Hundreds more IS fighters stream out of Syria enclave
Hundreds of bedraggled IS fighters and their families filed out of Baghouz on Wednesday, as US-backed Kurdish forces pummelled the extremist group's last besieged enclave in Syria.
The Syrian Democratic Forces (SDF) leading the assault expected more fighters to surrender with their families in tow before moving deeper in the Islamic State group's last redoubt.
The tiny village on the banks of the Euphrates River is where diehard IS fighters were expected to make a last bloody last stand but huge unexplained numbers of people have left the redoubt.
SDF officers and aid groups have voiced their surprise that the flow of evacuees never seemed to dry up after weeks of evacuations.
On Tuesday alone, "3,500 people were evacuated from Daesh-held territory", said SDF spokesman Mustefa Bali, using an Arabic acronym for IS.
Hundreds more filed out of Baghouz on Wednesday, AFP correspondents on the ground reported.
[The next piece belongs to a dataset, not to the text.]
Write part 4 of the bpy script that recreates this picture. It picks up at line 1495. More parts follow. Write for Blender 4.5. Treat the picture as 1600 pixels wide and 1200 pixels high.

Around 10 percent of the 57,000 people who have fled IS's last bastion since December were jihadists trying to slip back into civilian life, SDF officers and the Syrian Observatory for Human Rights have said.
A senior SDF officer said 400 jihadis were captured on Tuesday night as they attempted to slip out of Baghouz in an escape attempt, he said, organised by a network that had planned to smuggle them to remote hideouts.
Twitter Post
|
The operation to smash the last remnant of the "caliphate" that IS leader Abu Bakr al-Baghdadi proclaimed in 2014 resumed Friday after a long humanitarian pause.
The assumption was that almost no families remained holed up in Baghouz and that those who did were refusing to surrender and choosing to die there.
'People inside'
The deluge of fire unleashed by SDF artillery and coalition airstrikes at the weekend appears to have broken the determination of some families.
Syrians, Iraqis and jihadists who travelled to the "caliphate" from France, Finland and other countries turned themselves in to Kurdish troops.
"There's still lots of people inside," said Safia, a 24-year-old Belgian woman who was among those trucked out by the SDF on Tuesday, adding that her French husband was still inside.
Western forces from the US-led coalition - which also includes France, one of the main purveyors of foreign fighters to IS - could be seen looking for wanted individuals among the new arrivals.
On Tuesday, the wife of French jihadist Jean-Michel Clain confirmed her husband had been killed in Baghouz, days after his brother Fabien.
The brothers were featured in a video claiming responsibility for a 2015 shooting rampage in the streets of Paris that remains France's deadliest ever terrorist attack.
Clain's widow, Dorothee Maquere, fled the enclave with her five children and told AFP she did not want to return to France.
"I want to be left alone after everything I've been through... some place where I can live, where I won't be bothered, where I can live my life."
More than 50,000 evacuees have been squeezed into the Kurdish-run camp of al-Hol, where the foreigners await a decision on their fate.
Their countries of origin have been reluctant to take them back, wary of the security risk some of them could pose and of a negative reaction from the public.
The SDF have warned however that they would not carry that burden much longer and other avenues are being explored.
Iraq has already confirmed receiving 14 French nationals from Syria to be tried there.